The FDTD method updates the field values while stepping through time, following the electromagnetic waves as they propagate through the structure. As a result, a single FDTD simulation can provide data over an ultra-wide frequency range.

Because of its simple, robust nature and its ability to incorporate a broad range of linear and nonlinear materials and devices, FDTD is used to study a wide range of applications, including antenna design, microwave circuits, bio/EM effects, EMC/EMI problems, and photonics. FDTD is an inherently parallel method and therefore lends itself very well

to the processing capabilities of the most recent advances in CPU (general-purpose processors) and GPU (graphics processors) hardware. EMPro also supports remote simulation and distributed port simulations for FDTD.

Typical PathWave EM Design (EMPro) Applications

IC packages

The performance of an RFIC, monolithic microwave integrated circuits (MMIC), high- speed IC, or system-in-package (SIP) is directly impacted by the effects of packaging, including wire bonds and solder balls/bumps.

Traditionally, designers had to draw and analyze packages in a separate, 3D EM tool and then laboriously import the results back to the IC or SIP circuit-design environment for a combined analysis.

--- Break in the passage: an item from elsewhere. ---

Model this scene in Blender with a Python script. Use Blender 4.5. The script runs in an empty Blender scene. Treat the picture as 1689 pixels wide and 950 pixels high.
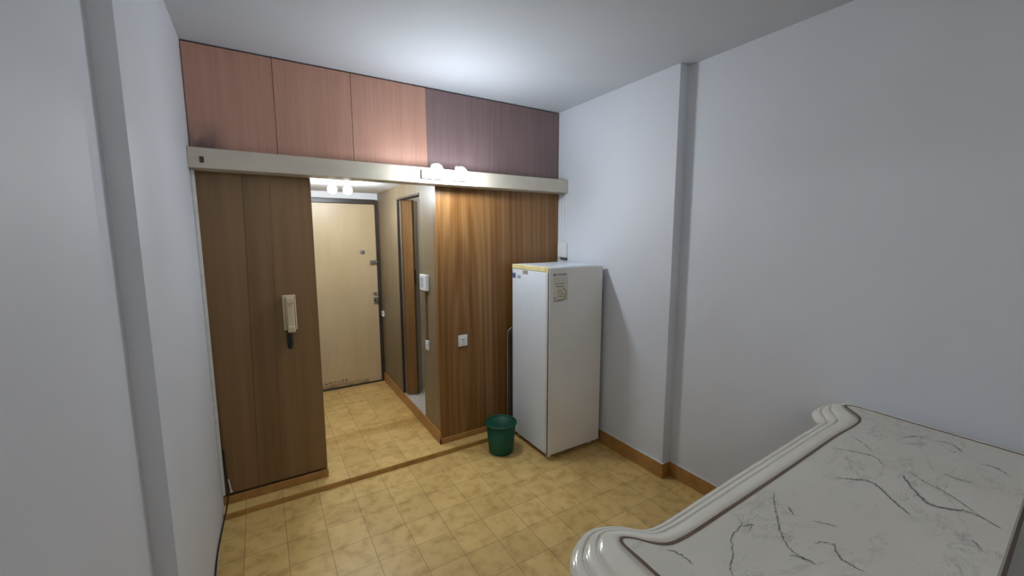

With EMPro, you can efficiently create 3D package structures that can be combined with 2D circuit layouts in ADS. This allows co-design of the IC, package, laminate, and module with circuit simulation and 3D EM simulation in a streamlined design flow.

Multi-layer RF modules

RF modules typically are constructed from multi-layer ceramic or laminate dielectric material with embedded RF passive components between the layers. Such dielectric brick structures cannot be accurately solved by planar EM simulators, which assume infinite dielectric layers and do not account for edge proximity fringing.

The embedded RF components are drawn by RF circuit layout macros which would be very time consuming to reproduce in a standalone 3D EM tool. Full 3D EM simulation integrated within the circuit design flow is the ideal solution for these applications.

RF components

RF board designs include 3D components and connectors that need to be characterized to high frequencies. Components such as resonators are sensitive to interactions with the surrounding PC board traces and vias. Such 3D components can be created and simulated in EMPro and then combined with a board layout in ADS for complete 3D EM simulation.